Auch Tschechiens Präsident übt Kritik an der Strompreis-Hysterie.
Wirtschaftsminister Reinhold Mitterlehner (ÖVP) sieht durch den von Deutschland angekündigten Ausstieg aus der Atomenergie "keinen dramatischen Anstieg" der Strompreise. "Zahlenspiele" von einer Anhebung um 20 oder 30 Prozent wären "vorschnell und würden zu falschen Reaktionen führen", sagte Mitterlehner am Freitag nach dem EU-Energieministerrat in Luxemburg. Einen eigenen Sonderrat der Energieminister, wie Frankreich das zuletzt wegen des deutschen Alleingangs verlangt habe, werde es nicht geben, sagte Mitterlehner.
Die Analyse der EU-Experten über die Konsequenzen eines Ausstiegs Deutschlands aus der Atomenergie würden in die Gesamtstrategie zum Energie-Fahrplan einfließen. Es gehe dabei nicht nur um eine Mengenberechnung, sondern auch um Auswirkungen auf Nachbarländer, die eine Entscheidung in einem EU-Land in anderen Staaten auslöst.
Keine Einschränkung der nationalen Energie-Souveränität
Dass damit eine Einschränkung der nationalen Souveränität im Energiemix erfolgen werde, glaubt Mitterlehner nicht. "Es ist keine Einschränkung, aber wir werden auf die Konsequenzen eingehen, was das für den Leitungsausbau und die Vernetzung von Projekten betrifft". Dabei führte der Minister Gas als Brückentechnologie an. Die ganze Diskussion sei erst am Anfang, "aber es gibt eine starke Bewegung". Jedenfalls gelte es, einen "Modus zu entwickeln, eine gemeinsame Strategie, um die Auswirkungen einer Entscheidung eines Landes auf andere Länder auch im Griff zu haben". Dabei sollte es auch "Kennzeichnungs- und andere Regeln geben", um auszuschließen, dass ein Land die Atomproduktion erhöht.
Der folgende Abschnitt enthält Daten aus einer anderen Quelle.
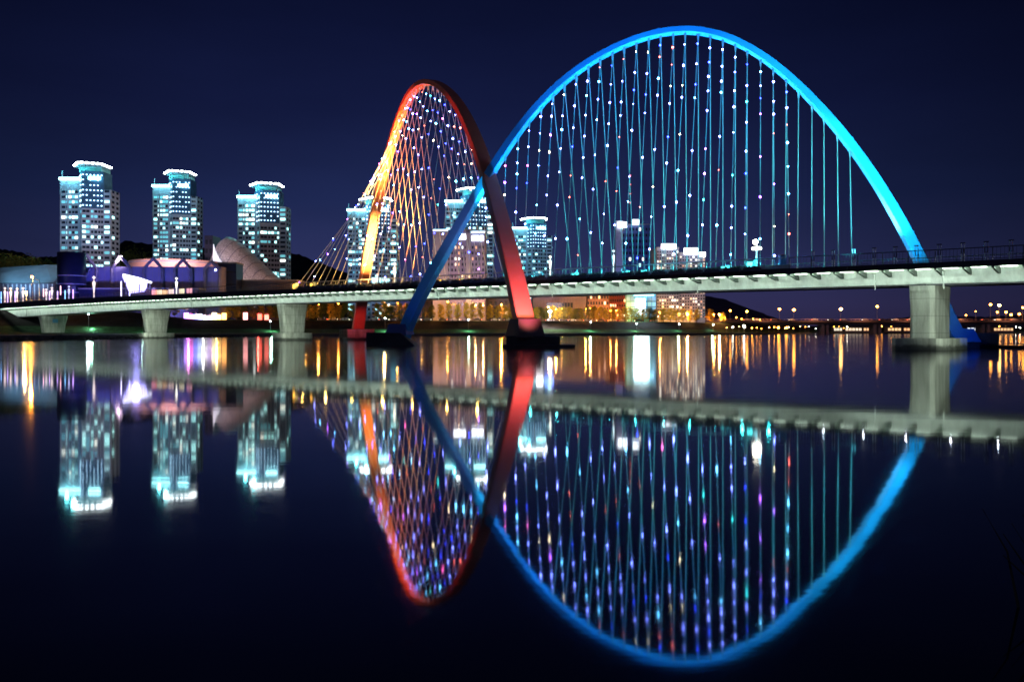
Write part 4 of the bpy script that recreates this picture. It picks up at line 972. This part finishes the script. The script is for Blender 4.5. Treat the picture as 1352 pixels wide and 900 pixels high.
# ------------------------------------------------------------------ trees
m_leaf = [mat('autumn_leaves', (.42, .29, .02), .8, scale=1.5, var=.5), mat('green_leaves', (.17, .17, .02), .8, scale=1.5, var=.5)]
m_bark = mat('bark', (.06, .045, .035), .9)
def tree_meshes(seed, mleaf):
    rr = random.Random(seed); tk = MB(); hgt = 7.2
    tk.tube([(0, 0, -.3), (.05, 0, 1.6), (.0, .1, 3.4), (.1, 0, 5.4)], [.20, .15, .11, .04], 6)
    cl = []
    for k in range(13):
        z = 1.1+k*.46; a = k*2.4+rr.uniform(-.5, .5); rad = (1.5-.9*abs(z-2.8)/4.0)*rr.uniform(.5, 1.05)
        e = Vector((math.cos(a)*rad, math.sin(a)*rad, z+.5)); tk.tube([(0.03, 0, z-.5), tuple(e)], [.05, .02], 4); cl.append((e, rr.uniform(.6, 1.0)))
    cl.append((Vector((0, 0, 6.6)), .5)); cl.append((Vector((.1, 0, 5.8)), .7))
    lf = MB()
    for e, r_ in cl:
        for j in range(120):
            v = Vector((rr.gauss(0, 1), rr.gauss(0, 1), rr.gauss(0, .8))); v = v.normalized()*r_*rr.uniform(.3, 1.05); p = e+v
            a = Vector((rr.uniform(-1, 1), rr.uniform(-1, 1), rr.uniform(-1, 1))).normalized(); b2 = a.orthogonal().normalized(); s_ = rr.uniform(.10, .22)
            lf.quad(p-a*s_, p+b2*s_*.7, p+a*s_, p-b2*s_*.7)
    return tk.mesh('trunk', m_bark), lf.mesh('crown', mleaf)
TV = [tree_meshes(50+k, m_leaf[k % 2]) for k in range(4)]
def tree(px, D, z0, sc, v, label, group):
    t = thing('tree', label, 'tree', (wx(px, D), D, z0), group)
    t.scale = (sc[0], sc[0], sc[1]); t.rotation_euler.z = R.uniform(0, 6.28)
    for nm, me in zip(('trunk', 'crown'), TV[v]):
        o = bpy.data.objects.new(nm, me); COL.objects.link(o); o.parent = t
    return t
tp = []
px = 407
while px < 868:
    if not (474 < px < 490) : tp.append(px)
    px += R.uniform(8.5, 12.5) if px < 700 else R.uniform(6.5, 9)
for px in (876, 885, 893, 902, 911, 920, 929, 938, 955): tp.append(px)
n_t = 0
for px in tp:
    n_t += 1; D, z0 = crest(px); v = R.choice([0, 2, 0, 2, 1, 3])
    tree(px, D+3+R.uniform(-1, 2.5), z0, (R.uniform(1.15, 1.6), R.uniform(.95, 1.22)*(1 if px < 700 else .9)), v, f'{ordinal(n_t)} {"yellow-lit" if v % 2 == 0 else "dim green"} tree from the left in the embankment row right of the middle pier', 'trees along the embankment')
for k, px in enumerate((231, 303, 312, 322, 334, 345, 356, 364)):
    D, z0 = crest(px); tree(px, D+12, z0, (1.25, .95), [1, 0, 2, 3][k % 4], f'{ordinal(k+1)} tree from the left behind the stalls under the left spans', 'trees behind the stalls')
for k, px in enumerate(range(205, 300, 13)):
    pass
# dark wooded clumps along the left skyline
def big_tree(px, ytop, D, label, seed):
    rr = random.Random(seed); c = Vector((wx(px, D), D, 6)); h = wz(ytop, D)-6; t = thing('tree', label, 'tree', c, 'dark trees on the left skyline')
    MB().tube([c, c+Vector((0, 0, h*.6))], [.5, .2], 6).build('trunk', m_bark, t)
    lf = MB()
    for k in range(9):
        e = c+Vector((rr.uniform(-1, 1)*h*.22, rr.uniform(-1, 1)*h*.2, h*rr.uniform(.45, .88)))
        for j in range(110):
            v = Vector((rr.gauss(0, 1), rr.gauss(0, 1), rr.gauss(0, 1))).normalized()*h*.16*rr.uniform(.3, 1.05); a = Vector((rr.uniform(-1, 1), rr.uniform(-1, 1), rr.uniform(-1, 1))).normalized(); b2 = a.orthogonal().normalized(); s_ = rr.uniform(.4, .8)
            lf.quad(e+v-a*s_, e+v+b2*s_, e+v+a*s_, e+v-b2*s_)
    lf.build('crown', m_leaf[1], t)
for k, (px, yt) in enumerate(((-6, 331), (5, 331), (15, 335), (27, 339), (40, 338), (52, 341), (63, 340), (72, 342))): big_tree(px, yt, 470, f'{ordinal(k+1)} dark tree from the left above the glazed hall roof', 70+k)
for k, (px, yt) in enumerate(((163, 322), (172, 323), (182, 325), (192, 327))): big_tree(px, yt, 620, f'{ordinal(k+1)} dark tree from the left in the gap between the two left towers', 90+k)

# ------------------------------------------------------------------ far road bridge with cars
D = 600; t = thing('road_bridge', 'low dark road bridge across the river on the right', 'bridge', (wx(1200, D), D, 0))
xa, xb = wx(852, D), wx(1900, D); zt_ = bz(0)
MB().box(((xa+xb)/2, D+6, zt_-1.3), (xb-xa, 13, 1.3)).build('deck', mat('road_bridge_concrete', (.10, .07, .07), .8), t)
MB().box(((xa+xb)/2, D+6, zt_-3.0), (xb-xa, 9, 1.69)).build('girder', m_grey, t)
for px in (870, 905, 952, 1018, 1088, 1094, 1157, 1163, 1232, 1300, 1307, 1372, 1440): MB().box((wx(px, D), D+6, -1), (2.0, 9, zt_-2.002)).build('pier', m_grey, t)
mb = MB()
for k in range(int((xb-xa)/3)): mb.box((xa+k*3+1, D-.35, zt_+.002), (.2, .2, .9))
mb.box(((xa+xb)/2, D-.35, zt_+.91), (xb-xa, .15, .15)); mb.build('guard_rail', mat('guard_rail_paint', (.5, .3, .25), .5), t)
for k in range(16):
    light('AREA', (wx(880+k*32, D), D-4, zt_+6), 2600, (1, .42, .22), (wx(880+k*32, D), D, zt_-.5), 10, name='road_glow') if k % 2 == 0 else None
m_tail = emit('tail_light', (1, .15, .06), 9); m_head = emit('head_light', (1, .9, .7), 9); m_car = [mat('car_paint_silver', (.5, .5, .52), .3, metal=.5), mat('car_paint_dark', (.06, .06, .08), .3), mat('car_paint_white', (.75, .75, .75), .3)]
def car(px, D, z, k, label, group, flip=False):
    x = wx(px, D); t = thing('car', label, 'car', (x, D, z), group)
    mb = MB(); mb.box((x, D, z+.25), (4.3, 1.75, .6), 0, 0)
    frust((x-.1, D, z+.851), 0, (2.6, 1.65), (1.7, 1.4), .55, 0, mb); mb.build('body', m_car[k % 3], t)
    for dx in (-1.35, 1.35):
        for dy in (-.88, .88): MB().tube([(x+dx, D+dy-.08, z+.31), (x+dx, D+dy+.08, z+.31)], .31, 10).build('wheel', m_dark, t)
    for dy in (-.6, .6):
        MB().box((x-2.17, D+dy, z+.5), (.06, .35, .22)).build('tail_light' if not flip else 'headlight', m_tail if not flip else m_head, t)
        MB().box((x+2.17, D+dy, z+.5), (.06, .35, .22)).build('headlight' if not flip else 'tail_light', m_head if not flip else m_tail, t)
for k in range(22):
    px = 868+k*22.5+R.uniform(-6, 6)
    car(px, D+(2 if k % 2 else 8), zt_+.002, k, f'{ordinal(k+1)} small {["silver","dark","white"][k%3]} car from the left on the far road bridge', 'cars on the far road bridge', k % 2 == 0)
for k in range(26):
    px = 425+k*17.5+R.uniform(-5, 5)
    if 470 < px < 490: px += 18
    Dc, z0 = crest(px); car(px, Dc+6.5, z0+.06, k+1, f'{ordinal(k+1)} small {["silver","dark","white"][(k+1)%3]} car from the left on the embankment road', 'cars on the embankment road', k % 3 == 0)
# lit riverside restaurants at the foot of the road bridge
for k, (a, b2, cc_, lab) in enumerate(((1101, 1112, (.95, 1, .8), 'pale lit'), (1116, 1138, (1, .85, .6), 'cream lit'), (1140, 1152, (1, .6, .3), 'amber lit'), (1172, 1190, (1, .7, .35), 'warm lit'), (1193, 1206, (1, .55, .25), 'orange lit'), (1277, 1296, (.85, .95, 1), 'brilliant white'), (1312, 1338, (1, .6, .3), 'dim orange'))):
    D = 640 if k < 5 else (618 if k == 5 else 650); y1 = 432
    x0, x1 = wx(a, D), wx(b2, D); t = thing('riverside_shop', f'{lab} low riverside shop {["just right of the first bridge pier pair","left of the second pier pair, the longest","beside the second pier pair","halfway to the big concrete pier","just left of the big concrete pier","just right of the big concrete pier","near the right edge"][k]}', 'shop', ((x0+x1)/2, D, 1), 'lit shops on the far shore')
    MB().box(((x0+x1)/2, D+3, 1.0), (x1-x0, 6, 4.2)).build('wall', m_grey, t); MB().box(((x0+x1)/2, D+2.8, 5.202), (x1-x0+1, 7.5, .35)).build('roof', m_dark, t)
    n = max(3, int((x1-x0)/2.2))
    for j in range(n): MB().box((x0+(x1-x0)*(j+.5)/n, D-.06, 2.4), ((x1-x0)/n*.72, .1, 1.9)).build('window', emit('shop_'+str(k), cc_, 3 if k == 5 else 1.1), t)
# platform on which the riverside shops stand
# planters along the near edge of the main span
m_pl = mat('planter_box', (.10, .11, .13), .7); m_pf = mat('planter_leaves', (.05, .09, .07), .8, scale=2, var=.5); m_pfl = mat('planter_flowers', (.35, .30, .42), .8, scale=3, var=.4)
pts_ = []
base_t = None
rr = random.Random(5)
pm_ = []
for v in range(3):
    lf = MB()
    for j in range(150):
        p = Vector((rr.uniform(-1, 1), rr.uniform(-.25, .25), .38+abs(rr.gauss(0, .16)))); a = Vector((rr.uniform(-1, 1), rr.uniform(-1, 1), rr.uniform(-.5, 1))).normalized(); b2 = a.orthogonal().normalized(); s_ = rr.uniform(.05, .13)
        lf.quad(p-a*s_, p+b2*s_*.6, p+a*s_, p-b2*s_*.6, 1 if rr.random() < .18 else 0)
    pm_.append(lf.mesh('plants', [m_pf, m_pfl]))
pbm = MB().box((0, 0, 0), (2.1, .5, .38)).mesh('box', m_pl)
s = sA; k = 0
while s < sB-3:
    k += 1; q = axis(s+1.2, .32, zt(s)+he(s)-.18)
    t = thing('planter', f'{ordinal(k)} flower planter from the left along the near edge of the bridge', 'planter', q, 'planters along the near edge of the bridge'); t.rotation_euler.z = ra
    for nm, me in (('box', pbm), ('plants', pm_[k % 3])):
        o = bpy.data.objects.new(nm, me); COL.objects.link(o); o.parent = t
    s += 2.6*1.0
# floating barrier and the small raft at the right
t = thing('floating_barrier', 'low dark floating barrier on the water at the right edge', 'barrier', (wx(1320, 99), 99, 0))
MB().tube([(wx(1290, 101), 101, .12), (wx(1340, 98), 98, .12), (wx(1420, 94), 94, .12)], .22, 8).build('float', m_black, t)
MB().tube([(wx(1290, 101), 101, .5), (wx(1340, 98), 98, .5), (wx(1420, 94), 94, .5)], .05, 6).build('rail', m_grey, t)
for k in range(8):
    f = k/7; x = wx(1290, 101)*(1-f)+wx(1420, 94)*f; y = 101*(1-f)+94*f
    MB().tube([(x, y, .1), (x, y, .5)], .04, 5).build('post', m_grey, t)

# dark reeds at the near right corner of the bank
rr = random.Random(12); c = Vector((4.1, 5.9, -.05)); t = thing('shrub', 'dark leafless shrub clump on the near bank at the lower right edge', 'shrub', c)
mb = MB()
for k in range(60):
    a = rr.uniform(0, 6.28); q = c+Vector((rr.uniform(-.45, .5), rr.uniform(-.3, .3), 0)); hgt = rr.uniform(.25, .75)
    mb.tube([q, q+Vector((math.cos(a)*.08, math.sin(a)*.08, hgt*.6)), q+Vector((math.cos(a)*.26, math.sin(a)*.2, hgt))], [.012, .008, .003], 4)
mb.build('stems', m_bark, t)
lf = MB()
for k in range(500):
    p = c+Vector((rr.uniform(-.3, .45), rr.uniform(-.3, .3), rr.uniform(.02, .5))); a = Vector((rr.uniform(-1, 1), rr.uniform(-1, 1), rr.uniform(-1, 1))).normalized(); b2 = a.orthogonal().normalized(); lf.quad(p-a*.05, p+b2*.02, p+a*.05, p-b2*.02)
lf.build('leaves', mat('dark_leaves', (.012, .018, .012), .9, scale=3), t)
Klare Spielregeln für AKW-Stresstests
Zu den AKW-Stresstests sagte Mitterlehner, hier sollte es eine vernünftige Linie geben. "Ganz klare Spielregeln sind notwendig, was mit den Ergebnissen passiert. Wir sind uns einig, dass ein Stresstest weder auf der einen Seite eine Art automatisches Gütesiegel für die ist, die das weiterbetreiben wollen, noch automatisch ein Abschaltbetrieb für jene, die Atomenergie nicht haben wollen. Es muss ein Mittelweg sein". Insgesamt habe es beim Energieministerrat eine "sehr intensive Diskussion über die Konsequenzen aus dem Ausstieg aus der Atomenergie" gegeben.
Fortschritte bei Energieffizienz-Debatte
Die Energieminister hätten sich beim Thema Energieeffizienz darauf verständigt, etwas weiter zu bringen. "Auf dem Weg der CO2-Absenkung um 20 Prozent sind wir gut unterwegs, auch bei der erneuerbaren Energie. Aber am wenigsten haben wir noch im Bereich der Energieeffizienz weiter gebracht. Die Effizienz ist natürlich in Korrelation zum Atomausstieg zu sehen, weil hier Möglichkeiten bestehen, die Potenziale wieder auszugleichen".
Auch Tschechiens Präsident Klaus gegen Strompreis-Hysterie
Auch der bekannt europaskeptische tschechische Staatspräsident Václav Klaus warnt vor einer vorschnellen Strompreis-Debatte. Er bewundere jene Experten und Politiker, die schon heute voraussagten, wie viel der Strom in zehn Jahren kosten werde: "Das sind Genies. Denn das kann niemand wissen und es macht keinen Sinn, darüber zu sprechen", so Klaus gegenüber Radio Prag. Den deutschen Atom-Ausstieg bezeichnete Klaus bei einem Besuch diese Woche in Hamburg als "unvernünftigen, populistischen Schritt".